------ Source excerpt
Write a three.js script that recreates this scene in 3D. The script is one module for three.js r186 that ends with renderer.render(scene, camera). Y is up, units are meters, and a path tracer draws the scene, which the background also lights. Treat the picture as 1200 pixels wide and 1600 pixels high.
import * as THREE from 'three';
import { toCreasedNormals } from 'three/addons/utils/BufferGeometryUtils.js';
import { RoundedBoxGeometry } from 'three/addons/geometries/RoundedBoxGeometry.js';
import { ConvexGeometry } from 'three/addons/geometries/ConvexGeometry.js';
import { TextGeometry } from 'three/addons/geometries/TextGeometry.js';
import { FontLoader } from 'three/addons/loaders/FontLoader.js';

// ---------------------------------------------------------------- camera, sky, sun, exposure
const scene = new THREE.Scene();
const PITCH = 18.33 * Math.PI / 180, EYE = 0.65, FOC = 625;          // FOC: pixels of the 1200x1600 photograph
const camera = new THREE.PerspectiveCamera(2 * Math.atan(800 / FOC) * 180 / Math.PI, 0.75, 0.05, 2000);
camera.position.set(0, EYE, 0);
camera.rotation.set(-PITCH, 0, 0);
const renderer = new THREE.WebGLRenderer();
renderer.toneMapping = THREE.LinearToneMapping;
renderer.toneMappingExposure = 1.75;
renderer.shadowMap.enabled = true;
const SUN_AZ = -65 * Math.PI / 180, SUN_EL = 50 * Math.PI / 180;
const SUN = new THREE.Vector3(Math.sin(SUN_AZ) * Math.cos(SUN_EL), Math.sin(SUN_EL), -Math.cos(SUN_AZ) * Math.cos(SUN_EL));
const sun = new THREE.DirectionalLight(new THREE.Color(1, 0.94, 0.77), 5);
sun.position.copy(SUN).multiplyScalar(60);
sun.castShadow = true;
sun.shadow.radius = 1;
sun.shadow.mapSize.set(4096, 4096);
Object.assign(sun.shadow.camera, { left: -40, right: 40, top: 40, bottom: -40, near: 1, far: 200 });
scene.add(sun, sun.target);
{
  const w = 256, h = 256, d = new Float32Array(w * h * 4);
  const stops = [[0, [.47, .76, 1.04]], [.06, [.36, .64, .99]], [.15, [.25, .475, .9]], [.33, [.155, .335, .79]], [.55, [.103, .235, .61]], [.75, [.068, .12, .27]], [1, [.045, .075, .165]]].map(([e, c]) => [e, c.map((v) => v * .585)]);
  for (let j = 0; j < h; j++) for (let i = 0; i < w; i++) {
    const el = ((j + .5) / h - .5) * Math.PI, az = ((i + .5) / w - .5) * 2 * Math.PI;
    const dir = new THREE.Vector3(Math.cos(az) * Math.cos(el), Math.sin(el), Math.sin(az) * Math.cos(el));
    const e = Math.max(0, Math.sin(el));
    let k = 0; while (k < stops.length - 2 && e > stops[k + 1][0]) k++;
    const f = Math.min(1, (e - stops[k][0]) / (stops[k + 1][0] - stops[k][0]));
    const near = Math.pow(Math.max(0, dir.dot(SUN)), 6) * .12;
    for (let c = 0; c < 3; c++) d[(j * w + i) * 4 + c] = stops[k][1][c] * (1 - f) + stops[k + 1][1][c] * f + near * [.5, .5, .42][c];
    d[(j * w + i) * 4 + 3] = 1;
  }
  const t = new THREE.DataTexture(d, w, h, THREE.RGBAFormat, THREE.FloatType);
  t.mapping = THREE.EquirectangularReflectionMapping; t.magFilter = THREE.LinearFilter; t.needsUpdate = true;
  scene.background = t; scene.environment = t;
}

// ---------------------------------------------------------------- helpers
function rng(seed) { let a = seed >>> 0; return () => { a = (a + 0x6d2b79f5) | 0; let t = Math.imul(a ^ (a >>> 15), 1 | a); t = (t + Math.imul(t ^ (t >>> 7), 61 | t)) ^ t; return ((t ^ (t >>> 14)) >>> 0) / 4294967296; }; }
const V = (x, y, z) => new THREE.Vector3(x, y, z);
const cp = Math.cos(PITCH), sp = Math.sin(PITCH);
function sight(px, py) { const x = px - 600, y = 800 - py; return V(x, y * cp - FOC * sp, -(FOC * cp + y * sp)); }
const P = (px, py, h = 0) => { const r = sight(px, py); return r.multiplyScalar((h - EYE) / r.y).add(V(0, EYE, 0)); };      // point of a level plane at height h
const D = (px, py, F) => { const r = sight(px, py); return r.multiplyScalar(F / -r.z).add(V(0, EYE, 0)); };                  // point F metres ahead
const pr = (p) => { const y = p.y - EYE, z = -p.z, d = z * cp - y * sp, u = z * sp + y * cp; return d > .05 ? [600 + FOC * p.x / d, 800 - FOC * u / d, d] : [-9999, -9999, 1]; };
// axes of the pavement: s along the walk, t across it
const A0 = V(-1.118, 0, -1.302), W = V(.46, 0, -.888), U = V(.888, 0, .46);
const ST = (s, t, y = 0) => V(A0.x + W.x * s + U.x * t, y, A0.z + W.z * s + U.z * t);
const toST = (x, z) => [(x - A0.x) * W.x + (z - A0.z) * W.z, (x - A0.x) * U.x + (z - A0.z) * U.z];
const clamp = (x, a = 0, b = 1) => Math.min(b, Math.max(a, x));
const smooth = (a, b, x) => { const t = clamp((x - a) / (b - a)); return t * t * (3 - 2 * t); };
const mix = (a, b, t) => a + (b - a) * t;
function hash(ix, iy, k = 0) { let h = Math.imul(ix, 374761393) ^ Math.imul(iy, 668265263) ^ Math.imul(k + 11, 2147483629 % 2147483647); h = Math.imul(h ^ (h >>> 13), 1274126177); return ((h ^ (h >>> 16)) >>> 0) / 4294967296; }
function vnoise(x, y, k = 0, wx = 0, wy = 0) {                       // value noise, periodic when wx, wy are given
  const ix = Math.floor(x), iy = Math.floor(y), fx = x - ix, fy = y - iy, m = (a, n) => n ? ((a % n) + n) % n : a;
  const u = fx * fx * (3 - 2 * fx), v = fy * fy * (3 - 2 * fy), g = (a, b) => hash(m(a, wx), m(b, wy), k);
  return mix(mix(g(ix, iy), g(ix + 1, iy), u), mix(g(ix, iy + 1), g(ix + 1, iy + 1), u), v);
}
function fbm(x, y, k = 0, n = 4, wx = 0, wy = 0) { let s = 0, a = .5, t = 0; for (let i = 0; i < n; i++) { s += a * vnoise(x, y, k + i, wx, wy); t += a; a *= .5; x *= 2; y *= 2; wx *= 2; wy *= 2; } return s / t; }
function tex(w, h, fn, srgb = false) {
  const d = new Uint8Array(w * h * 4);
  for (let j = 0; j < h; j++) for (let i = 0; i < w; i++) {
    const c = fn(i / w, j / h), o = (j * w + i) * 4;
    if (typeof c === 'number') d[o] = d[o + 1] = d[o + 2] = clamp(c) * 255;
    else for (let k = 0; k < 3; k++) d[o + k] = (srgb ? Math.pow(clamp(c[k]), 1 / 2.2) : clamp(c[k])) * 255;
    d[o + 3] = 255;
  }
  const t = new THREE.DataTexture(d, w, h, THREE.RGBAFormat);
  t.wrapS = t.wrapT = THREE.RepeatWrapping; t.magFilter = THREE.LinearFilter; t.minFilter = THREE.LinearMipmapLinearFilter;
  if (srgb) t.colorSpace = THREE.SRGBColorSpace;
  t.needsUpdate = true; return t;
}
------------
▶ _Task goal_: Each line in the material above must be retyped without alteration.

▶ _The output_:
Write a three.js script that recreates this scene in 3D. The script is one module for three.js r186 that ends with renderer.render(scene, camera). Y is up, units are meters, and a path tracer draws the scene, which the background also lights. Treat the picture as 1200 pixels wide and 1600 pixels high.
import * as THREE from 'three';
import { toCreasedNormals } from 'three/addons/utils/BufferGeometryUtils.js';
import { RoundedBoxGeometry } from 'three/addons/geometries/RoundedBoxGeometry.js';
import { ConvexGeometry } from 'three/addons/geometries/ConvexGeometry.js';
import { TextGeometry } from 'three/addons/geometries/TextGeometry.js';
import { FontLoader } from 'three/addons/loaders/FontLoader.js';

// ---------------------------------------------------------------- camera, sky, sun, exposure
const scene = new THREE.Scene();
const PITCH = 18.33 * Math.PI / 180, EYE = 0.65, FOC = 625;          // FOC: pixels of the 1200x1600 photograph
const camera = new THREE.PerspectiveCamera(2 * Math.atan(800 / FOC) * 180 / Math.PI, 0.75, 0.05, 2000);
camera.position.set(0, EYE, 0);
camera.rotation.set(-PITCH, 0, 0);
const renderer = new THREE.WebGLRenderer();
renderer.toneMapping = THREE.LinearToneMapping;
renderer.toneMappingExposure = 1.75;
renderer.shadowMap.enabled = true;
const SUN_AZ = -65 * Math.PI / 180, SUN_EL = 50 * Math.PI / 180;
const SUN = new THREE.Vector3(Math.sin(SUN_AZ) * Math.cos(SUN_EL), Math.sin(SUN_EL), -Math.cos(SUN_AZ) * Math.cos(SUN_EL));
const sun = new THREE.DirectionalLight(new THREE.Color(1, 0.94, 0.77), 5);
sun.position.copy(SUN).multiplyScalar(60);
sun.castShadow = true;
sun.shadow.radius = 1;
sun.shadow.mapSize.set(4096, 4096);
Object.assign(sun.shadow.camera, { left: -40, right: 40, top: 40, bottom: -40, near: 1, far: 200 });
scene.add(sun, sun.target);
{
  const w = 256, h = 256, d = new Float32Array(w * h * 4);
  const stops = [[0, [.47, .76, 1.04]], [.06, [.36, .64, .99]], [.15, [.25, .475, .9]], [.33, [.155, .335, .79]], [.55, [.103, .235, .61]], [.75, [.068, .12, .27]], [1, [.045, .075, .165]]].map(([e, c]) => [e, c.map((v) => v * .585)]);
  for (let j = 0; j < h; j++) for (let i = 0; i < w; i++) {
    const el = ((j + .5) / h - .5) * Math.PI, az = ((i + .5) / w - .5) * 2 * Math.PI;
    const dir = new THREE.Vector3(Math.cos(az) * Math.cos(el), Math.sin(el), Math.sin(az) * Math.cos(el));
    const e = Math.max(0, Math.sin(el));
    let k = 0; while (k < stops.length - 2 && e > stops[k + 1][0]) k++;
    const f = Math.min(1, (e - stops[k][0]) / (stops[k + 1][0] - stops[k][0]));
    const near = Math.pow(Math.max(0, dir.dot(SUN)), 6) * .12;
    for (let c = 0; c < 3; c++) d[(j * w + i) * 4 + c] = stops[k][1][c] * (1 - f) + stops[k + 1][1][c] * f + near * [.5, .5, .42][c];
    d[(j * w + i) * 4 + 3] = 1;
  }
  const t = new THREE.DataTexture(d, w, h, THREE.RGBAFormat, THREE.FloatType);
  t.mapping = THREE.EquirectangularReflectionMapping; t.magFilter = THREE.LinearFilter; t.needsUpdate = true;
  scene.background = t; scene.environment = t;
}

// ---------------------------------------------------------------- helpers
function rng(seed) { let a = seed >>> 0; return () => { a = (a + 0x6d2b79f5) | 0; let t = Math.imul(a ^ (a >>> 15), 1 | a); t = (t + Math.imul(t ^ (t >>> 7), 61 | t)) ^ t; return ((t ^ (t >>> 14)) >>> 0) / 4294967296; }; }
const V = (x, y, z) => new THREE.Vector3(x, y, z);
const cp = Math.cos(PITCH), sp = Math.sin(PITCH);
function sight(px, py) { const x = px - 600, y = 800 - py; return V(x, y * cp - FOC * sp, -(FOC * cp + y * sp)); }
const P = (px, py, h = 0) => { const r = sight(px, py); return r.multiplyScalar((h - EYE) / r.y).add(V(0, EYE, 0)); };      // point of a level plane at height h
const D = (px, py, F) => { const r = sight(px, py); return r.multiplyScalar(F / -r.z).add(V(0, EYE, 0)); };                  // point F metres ahead
const pr = (p) => { const y = p.y - EYE, z = -p.z, d = z * cp - y * sp, u = z * sp + y * cp; return d > .05 ? [600 + FOC * p.x / d, 800 - FOC * u / d, d] : [-9999, -9999, 1]; };
// axes of the pavement: s along the walk, t across it
const A0 = V(-1.118, 0, -1.302), W = V(.46, 0, -.888), U = V(.888, 0, .46);
const ST = (s, t, y = 0) => V(A0.x + W.x * s + U.x * t, y, A0.z + W.z * s + U.z * t);
const toST = (x, z) => [(x - A0.x) * W.x + (z - A0.z) * W.z, (x - A0.x) * U.x + (z - A0.z) * U.z];
const clamp = (x, a = 0, b = 1) => Math.min(b, Math.max(a, x));
const smooth = (a, b, x) => { const t = clamp((x - a) / (b - a)); return t * t * (3 - 2 * t); };
const mix = (a, b, t) => a + (b - a) * t;
function hash(ix, iy, k = 0) { let h = Math.imul(ix, 374761393) ^ Math.imul(iy, 668265263) ^ Math.imul(k + 11, 2147483629 % 2147483647); h = Math.imul(h ^ (h >>> 13), 1274126177); return ((h ^ (h >>> 16)) >>> 0) / 4294967296; }
function vnoise(x, y, k = 0, wx = 0, wy = 0) {                       // value noise, periodic when wx, wy are given
  const ix = Math.floor(x), iy = Math.floor(y), fx = x - ix, fy = y - iy, m = (a, n) => n ? ((a % n) + n) % n : a;
  const u = fx * fx * (3 - 2 * fx), v = fy * fy * (3 - 2 * fy), g = (a, b) => hash(m(a, wx), m(b, wy), k);
  return mix(mix(g(ix, iy), g(ix + 1, iy), u), mix(g(ix, iy + 1), g(ix + 1, iy + 1), u), v);
}
function fbm(x, y, k = 0, n = 4, wx = 0, wy = 0) { let s = 0, a = .5, t = 0; for (let i = 0; i < n; i++) { s += a * vnoise(x, y, k + i, wx, wy); t += a; a *= .5; x *= 2; y *= 2; wx *= 2; wy *= 2; } return s / t; }
function tex(w, h, fn, srgb = false) {
  const d = new Uint8Array(w * h * 4);
  for (let j = 0; j < h; j++) for (let i = 0; i < w; i++) {
    const c = fn(i / w, j / h), o = (j * w + i) * 4;
    if (typeof c === 'number') d[o] = d[o + 1] = d[o + 2] = clamp(c) * 255;
    else for (let k = 0; k < 3; k++) d[o + k] = (srgb ? Math.pow(clamp(c[k]), 1 / 2.2) : clamp(c[k])) * 255;
    d[o + 3] = 255;
  }
  const t = new THREE.DataTexture(d, w, h, THREE.RGBAFormat);
  t.wrapS = t.wrapT = THREE.RepeatWrapping; t.magFilter = THREE.LinearFilter; t.minFilter = THREE.LinearMipmapLinearFilter;
  if (srgb) t.colorSpace = THREE.SRGBColorSpace;
  t.needsUpdate = true; return t;
}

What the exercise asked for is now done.